Overt act 7 alleged that the first and third appellants met alone at same place on 28-8-90, and
discussed the plans to overturn the Government. Overt act 8 related only to the first appellant
and other persons who were not before the Court. The allegation was that they had met at
“the Date Processing offices in Kampala” on 29-8-90 and discussed the plans to overturn the
Government. And in overt act 9 it was alleged that the first and third appellants and others,
(but not the second appellant) had met at the open park opposite Kampala Railway Station on
29-8-90 and discussed plans to overturn the Government.



After hearing the evidence of both sides and submissions of Counsel in the case, the trial
Judge summed up the case to the Assessors and, without waiting to hear the opinion of the
Assessor, he decided that the case against the fifth accused, one Ocan, had not been proved.
He promptly acquitted him and orders his immediate release from custody.



Later the assessors gave their joint opinion. It was delivered by one of them, Kayongo. They
advised the Judge to acquit all the appellants on all the overt acts, as the allegations against
them had not been proved by the prosecution. At the outset of his judgment the Judge ruled
that the case against the first and third appellants in overt act 7 and against the first appellant
in overt act 8 had not been established.
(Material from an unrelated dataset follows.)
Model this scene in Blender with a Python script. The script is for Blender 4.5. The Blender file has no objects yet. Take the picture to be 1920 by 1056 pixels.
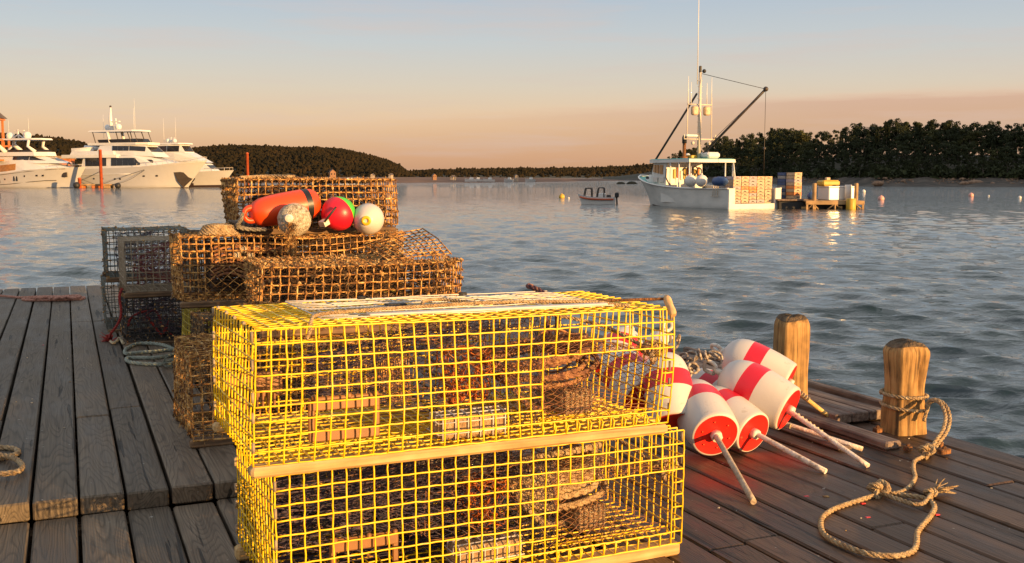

He acquitted them. He stated that in fact he thought
that they had no case to answer on the two overt acts but that all the same he had decided to
put those two appellants of their defence.

On overt act I he found the appellants not guilty and acquitted them. On overt act 2 he
convicted the second and third appellants as charged but found the first appellant guilty only
of aiding and abetting treason. He convicted him accordingly. On overt act 3 all the
appellants were acquitted. On overt act 4 the second and third appellants were convicted as
charged while the first appellant was convicted of aiding and abetting treason only. On overt
act 5 the first and third appellants were acquitted. As already point out, the second appellant
was not implicated in that act.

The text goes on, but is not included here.